[START OF EXTRACTED INFORMATION]

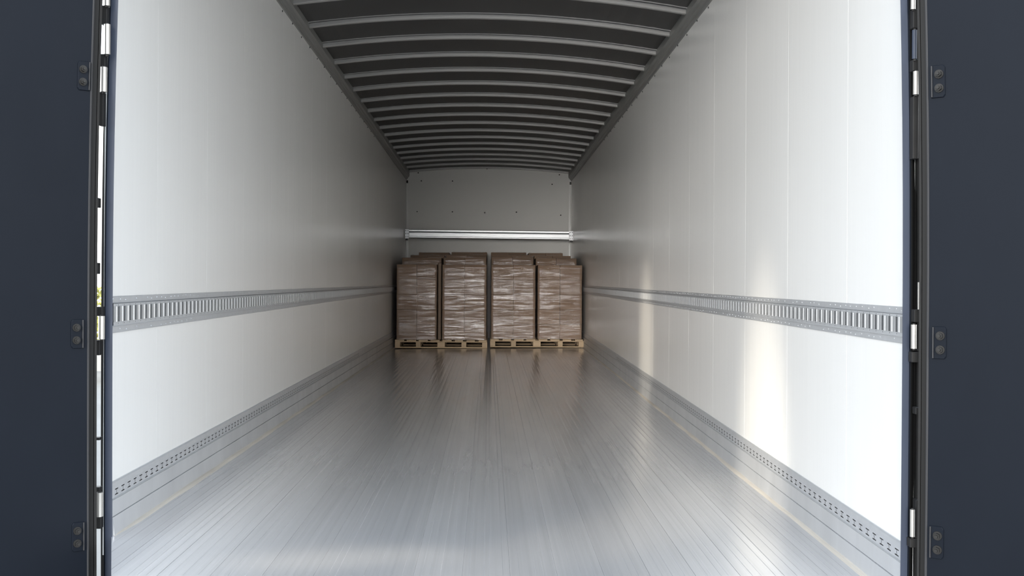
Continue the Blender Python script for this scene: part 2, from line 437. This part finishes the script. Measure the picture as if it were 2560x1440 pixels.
# ------------------------------------------------------------------ load beam in front of the bulkhead
yb = 16.55
bl = at(1012, 574.5, yb); br = at(1432, 577.5, yb)
org = ((bl.x + br.x) / 2, yb, (bl.z + br.z) / 2 - 0.125)
beam = empty('load_beam', org)
hs = 21.5 * yb / F                                    # beam height
sec = [(0.0, 0.0), (-0.030, 0.004), (-0.034, 0.010), (-0.034, 0.020), (-0.026, 0.027), (-0.024, hs * 0.62), (-0.034, hs * 0.66), (-0.036, hs * 0.72), (-0.026, hs * 0.76), (-0.034, hs * 0.80), (-0.034, hs * 0.94), (-0.030, hs), (0.0, hs)]
build('beam_profile', MB().loft([[(p.x, yb + dy, p.z - hs + dz) for dy, dz in sec] for p in (Vector((bl.x + 0.03, 0, bl.z)), Vector((br.x - 0.03, 0, br.z)))]), M['beam'], beam, org)
for p, sg in ((bl, 1), (br, -1)):
    x0, x1 = sorted((p.x, p.x + sg * 0.062))
    h = build('end_bracket', MB().box(x0, x1, yb - 0.042, yb - 0.002, p.z - hs - 0.01, p.z + 0.004), M['galv'], beam, org, bevel=0.003)
    for dx in (0.016, 0.046):
        for dz in (-0.018, -hs / 2, -hs + 0.014):
            c = Vector((p.x + sg * dx, yb - 0.042, p.z + dz))
            build('bolt', MB().tube(c, c + Vector((0, -0.006, 0)), 0.007, 0.006, 6), M['dsteel'], h, org)
    x0, x1 = sorted((p.x + sg * 0.008, p.x + sg * 0.042))
    build('latch', MB().box(x0, x1, yb - 0.03, yb, p.z - hs - 0.035, p.z - hs - 0.008), M['dsteel'], beam, org)
tag(beam, 'bright aluminium load beam spanning the grey bulkhead', 'beam')

# ------------------------------------------------------------------ pallets and wrapped carton stacks
PX = F / 14.3
rows_y = [14.30, 14.965, 15.63, 16.29]
RD = 0.63
pallet_h = 0.104
def make_pallet(name, xa, xb, ya, label, group):
    zf = max(W(xa, ya, 0)[2], W(xb, ya, 0)[2], W(xa, ya + RD, 0)[2], W(xb, ya + RD, 0)[2]) + 0.0015
    org = ((xa + xb) / 2, ya + RD / 2, zf)
    r = empty(name, org); w = xb - xa
    def bx(n_, x0, x1, y0_, y1_, z0, z1, m='wood'):
        return build(n_, MB().box(x0, x1, y0_, y1_, zf + z0, zf + z1), M[m], r, org, bevel=0.0022)
    nb = [(0.0, 0.066), (0.300 - 0.031, 0.300 + 0.031), (w / 2 - 0.048, w / 2 + 0.048), (w - 0.300 - 0.031, w - 0.300 + 0.031), (w - 0.066, w)]
    for iy, yy in enumerate((ya, ya + RD / 2 - 0.04, ya + RD - 0.08)):
        if iy != 1: bx('bottom_board', xa, xb, yy, yy + 0.08, 0.0, 0.015)
        for a, b in nb:
            bx('block', xa + a, xa + b, yy, yy + 0.078, 0.0152, 0.073)
        bx('cross_board', xa, xb, yy, yy + 0.08, 0.0732, 0.086)
        if iy == 1:
            for a, b in nb: bx('runner_board', xa + a, xa + b, ya + 0.081, ya + RD - 0.081, 0.0, 0.015)
    nbd = 8
    for k_ in range(nbd):
        ww = 0.112 + random.uniform(-0.012, 0.012); c = xa + 0.06 + (w - 0.12) * k_ / (nbd - 1)
        bx('deck_board', c - ww / 2, c + ww / 2, ya + random.uniform(0, 0.004), ya + RD, 0.0862, pallet_h)
    tag(r, label, 'pallet', group)
    return zf + pallet_h
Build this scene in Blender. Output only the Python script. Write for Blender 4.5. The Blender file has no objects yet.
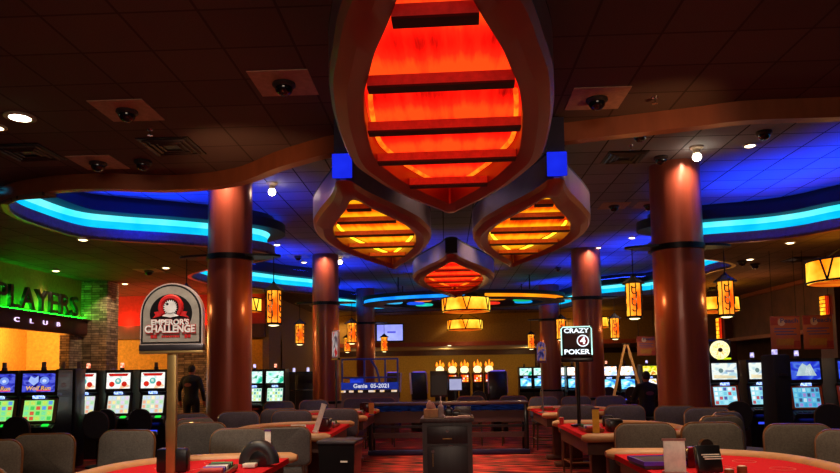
import bpy, bmesh, math, random
from mathutils import Vector, Matrix
from mathutils.geometry import tessellate_polygon
random.seed(7)
PI = math.pi
SC = bpy.context.scene
COL = SC.collection
R = math.radians
# ------------------------------------------------------------------ camera
F, W, H = 680.0, 840.0, 473.0
CAM_Z = 1.65
YAW, PITCH, ROLL = R(2.2), R(4.4), R(-0.9)
CM = Matrix.Rotation(YAW, 3, 'Z') @ Matrix.Rotation(PI/2 + PITCH, 3, 'X') @ Matrix.Rotation(ROLL, 3, 'Z')
C0 = Vector((0, 0, CAM_Z))
_v = CM.transposed() @ Vector((0, 1, 0))
SX = (W/2 + F*_v.x/-_v.z - 446.0)/W
SY = -(H/2 - F*_v.y/-_v.z - 371.0)/W

def ray(px, py):
    v = Vector(((px - W/2 + SX*W)/F, -(py - H/2 - SY*W)/F, -1.0))
    return CM @ v

def at(px, py, z=None, y=None):
    """the point of the place seen at a pixel of the photograph, on a level z or at a depth y"""
    d = ray(px, py)
    t = (z - CAM_Z)/d.z if z is not None else y/d.y
    return C0 + d*t

def proj(p):
    v = CM.transposed() @ (Vector(p) - C0)
    return (W/2 + F*v.x/-v.z - SX*W, H/2 - F*v.y/-v.z + SY*W)

cam = bpy.data.cameras.new('camera')
cam.sensor_width = 36.0; cam.lens = F/W*36.0
cam.shift_x, cam.shift_y = SX, SY
cam.clip_end = 200
co = bpy.data.objects.new('camera', cam); COL.objects.link(co)
co.matrix_world = Matrix.Translation(C0) @ CM.to_4x4()
SC.camera = co

# ------------------------------------------------------------------ objects
def tag(o, label=None, cat=None, group=None, kind=None):
    if label: o['label'] = label
    if cat: o['category'] = cat
    if group: o['group'] = group
    if kind: o['kind'] = kind
    return o

def thing(name, label, cat, loc=(0, 0, 0), rz=0.0, group=None):
    o = bpy.data.objects.new(name, None); COL.objects.link(o)
    o.empty_display_size = .1
    o.location = loc; o.rotation_euler = (0, 0, rz)
    return tag(o, label, cat, group)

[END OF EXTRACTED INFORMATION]

GIVEN PROBLEM: Copy out every line of the material above exactly, skipping the pictures.

TASK OUTPUT:
Continue the Blender Python script for this scene: part 2, from line 437. This part finishes the script. Measure the picture as if it were 2560x1440 pixels.
# ------------------------------------------------------------------ load beam in front of the bulkhead
yb = 16.55
bl = at(1012, 574.5, yb); br = at(1432, 577.5, yb)
org = ((bl.x + br.x) / 2, yb, (bl.z + br.z) / 2 - 0.125)
beam = empty('load_beam', org)
hs = 21.5 * yb / F                                    # beam height
sec = [(0.0, 0.0), (-0.030, 0.004), (-0.034, 0.010), (-0.034, 0.020), (-0.026, 0.027), (-0.024, hs * 0.62), (-0.034, hs * 0.66), (-0.036, hs * 0.72), (-0.026, hs * 0.76), (-0.034, hs * 0.80), (-0.034, hs * 0.94), (-0.030, hs), (0.0, hs)]
build('beam_profile', MB().loft([[(p.x, yb + dy, p.z - hs + dz) for dy, dz in sec] for p in (Vector((bl.x + 0.03, 0, bl.z)), Vector((br.x - 0.03, 0, br.z)))]), M['beam'], beam, org)
for p, sg in ((bl, 1), (br, -1)):
    x0, x1 = sorted((p.x, p.x + sg * 0.062))
    h = build('end_bracket', MB().box(x0, x1, yb - 0.042, yb - 0.002, p.z - hs - 0.01, p.z + 0.004), M['galv'], beam, org, bevel=0.003)
    for dx in (0.016, 0.046):
        for dz in (-0.018, -hs / 2, -hs + 0.014):
            c = Vector((p.x + sg * dx, yb - 0.042, p.z + dz))
            build('bolt', MB().tube(c, c + Vector((0, -0.006, 0)), 0.007, 0.006, 6), M['dsteel'], h, org)
    x0, x1 = sorted((p.x + sg * 0.008, p.x + sg * 0.042))
    build('latch', MB().box(x0, x1, yb - 0.03, yb, p.z - hs - 0.035, p.z - hs - 0.008), M['dsteel'], beam, org)
tag(beam, 'bright aluminium load beam spanning the grey bulkhead', 'beam')

# ------------------------------------------------------------------ pallets and wrapped carton stacks
PX = F / 14.3
rows_y = [14.30, 14.965, 15.63, 16.29]
RD = 0.63
pallet_h = 0.104
def make_pallet(name, xa, xb, ya, label, group):
    zf = max(W(xa, ya, 0)[2], W(xb, ya, 0)[2], W(xa, ya + RD, 0)[2], W(xb, ya + RD, 0)[2]) + 0.0015
    org = ((xa + xb) / 2, ya + RD / 2, zf)
    r = empty(name, org); w = xb - xa
    def bx(n_, x0, x1, y0_, y1_, z0, z1, m='wood'):
        return build(n_, MB().box(x0, x1, y0_, y1_, zf + z0, zf + z1), M[m], r, org, bevel=0.0022)
    nb = [(0.0, 0.066), (0.300 - 0.031, 0.300 + 0.031), (w / 2 - 0.048, w / 2 + 0.048), (w - 0.300 - 0.031, w - 0.300 + 0.031), (w - 0.066, w)]
    for iy, yy in enumerate((ya, ya + RD / 2 - 0.04, ya + RD - 0.08)):
        if iy != 1: bx('bottom_board', xa, xb, yy, yy + 0.08, 0.0, 0.015)
        for a, b in nb:
            bx('block', xa + a, xa + b, yy, yy + 0.078, 0.0152, 0.073)
        bx('cross_board', xa, xb, yy, yy + 0.08, 0.0732, 0.086)
        if iy == 1:
            for a, b in nb: bx('runner_board', xa + a, xa + b, ya + 0.081, ya + RD - 0.081, 0.0, 0.015)
    nbd = 8
    for k_ in range(nbd):
        ww = 0.112 + random.uniform(-0.012, 0.012); c = xa + 0.06 + (w - 0.12) * k_ / (nbd - 1)
        bx('deck_board', c - ww / 2, c + ww / 2, ya + random.uniform(0, 0.004), ya + RD, 0.0862, pallet_h)
    tag(r, label, 'pallet', group)
    return zf + pallet_h
Build this scene in Blender. Output only the Python script. Write for Blender 4.5. The Blender file has no objects yet.
import bpy, bmesh, math, random
from mathutils import Vector, Matrix
from mathutils.geometry import tessellate_polygon
random.seed(7)
PI = math.pi
SC = bpy.context.scene
COL = SC.collection
R = math.radians
# ------------------------------------------------------------------ camera
F, W, H = 680.0, 840.0, 473.0
CAM_Z = 1.65
YAW, PITCH, ROLL = R(2.2), R(4.4), R(-0.9)
CM = Matrix.Rotation(YAW, 3, 'Z') @ Matrix.Rotation(PI/2 + PITCH, 3, 'X') @ Matrix.Rotation(ROLL, 3, 'Z')
C0 = Vector((0, 0, CAM_Z))
_v = CM.transposed() @ Vector((0, 1, 0))
SX = (W/2 + F*_v.x/-_v.z - 446.0)/W
SY = -(H/2 - F*_v.y/-_v.z - 371.0)/W

def ray(px, py):
    v = Vector(((px - W/2 + SX*W)/F, -(py - H/2 - SY*W)/F, -1.0))
    return CM @ v

def at(px, py, z=None, y=None):
    """the point of the place seen at a pixel of the photograph, on a level z or at a depth y"""
    d = ray(px, py)
    t = (z - CAM_Z)/d.z if z is not None else y/d.y
    return C0 + d*t

def proj(p):
    v = CM.transposed() @ (Vector(p) - C0)
    return (W/2 + F*v.x/-v.z - SX*W, H/2 - F*v.y/-v.z + SY*W)

cam = bpy.data.cameras.new('camera')
cam.sensor_width = 36.0; cam.lens = F/W*36.0
cam.shift_x, cam.shift_y = SX, SY
cam.clip_end = 200
co = bpy.data.objects.new('camera', cam); COL.objects.link(co)
co.matrix_world = Matrix.Translation(C0) @ CM.to_4x4()
SC.camera = co

# ------------------------------------------------------------------ objects
def tag(o, label=None, cat=None, group=None, kind=None):
    if label: o['label'] = label
    if cat: o['category'] = cat
    if group: o['group'] = group
    if kind: o['kind'] = kind
    return o

def thing(name, label, cat, loc=(0, 0, 0), rz=0.0, group=None):
    o = bpy.data.objects.new(name, None); COL.objects.link(o)
    o.empty_display_size = .1
    o.location = loc; o.rotation_euler = (0, 0, rz)
    return tag(o, label, cat, group)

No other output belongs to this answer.